The class gives student athletes the chance to complete their scholarly requirements but also have time available to spend training.
“Student athletes are all busy,” said baseball head coach Mr. Tom Succow. “It allows us in that 50 minute time, which is during the school schedule, to get some work done, and kids still can be kids.”
Mr. Succow said that the period helps students gain muscle and become better athletes overall.
“It helps us tremendously in terms of training, which to me, is different than practice,” Mr. Succow said. “We’re able to do conditioning, agility work and speed enhancement along with Coach [Joe] Denk … It gives us a step-forward in terms of working on skills.”
Mr. Succow pointed to Mason Kokodynski ’19 as an example of why seventh period is beneficial to dual-sport athletes.
“We have a sophomore, Mason Kokodynski, who has been in our seventh period baseball all year long so far,” Mr. Succow said. “He definitely is a candidate as a sophomore to make varsity.
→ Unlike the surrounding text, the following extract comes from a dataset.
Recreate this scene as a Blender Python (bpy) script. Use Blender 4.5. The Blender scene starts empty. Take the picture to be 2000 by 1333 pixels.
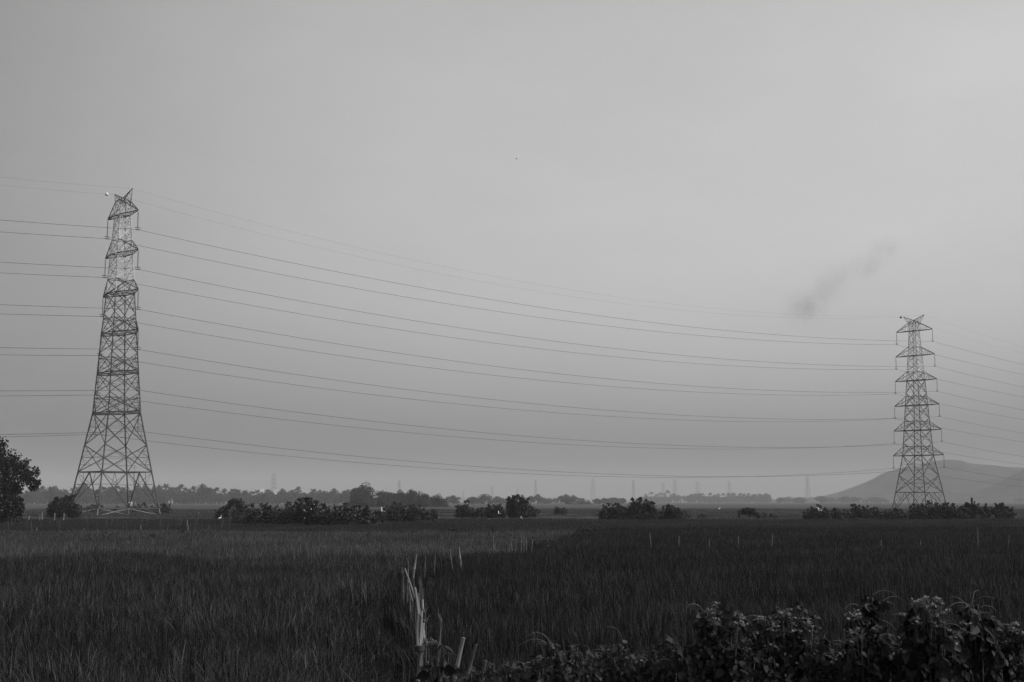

Mason is still able to go to shootarounds in basketball … He’s allowed to do both.”
“He’s going to be a really good baseball player in the future, and it’s allowed him to really mature as a baseball player yet still work on his skills after the class with basketball,” he added.
College recruiters are very interested in kids who play more than one sport, making the opportunity to take a seventh period athletics class very enticing.
Urban Meyer, the head football coach at Ohio State University, has posted on Twitter that there’s a very small percentage of kids that they recruit and sign to play football at Ohio State that are only football players.
“Most of the kids they sign are kids coming out of high school that have played more than one sport,” Mr. Succow said. “I think it’s really important that they experience some other opportunities in other sports.”
Kempton said that he finds seventh period athletics to be a good end to the day.
“It always gets my mind off of school or the day and whatever has happened,” Kempton said. “It’s my favorite way to end the school day.”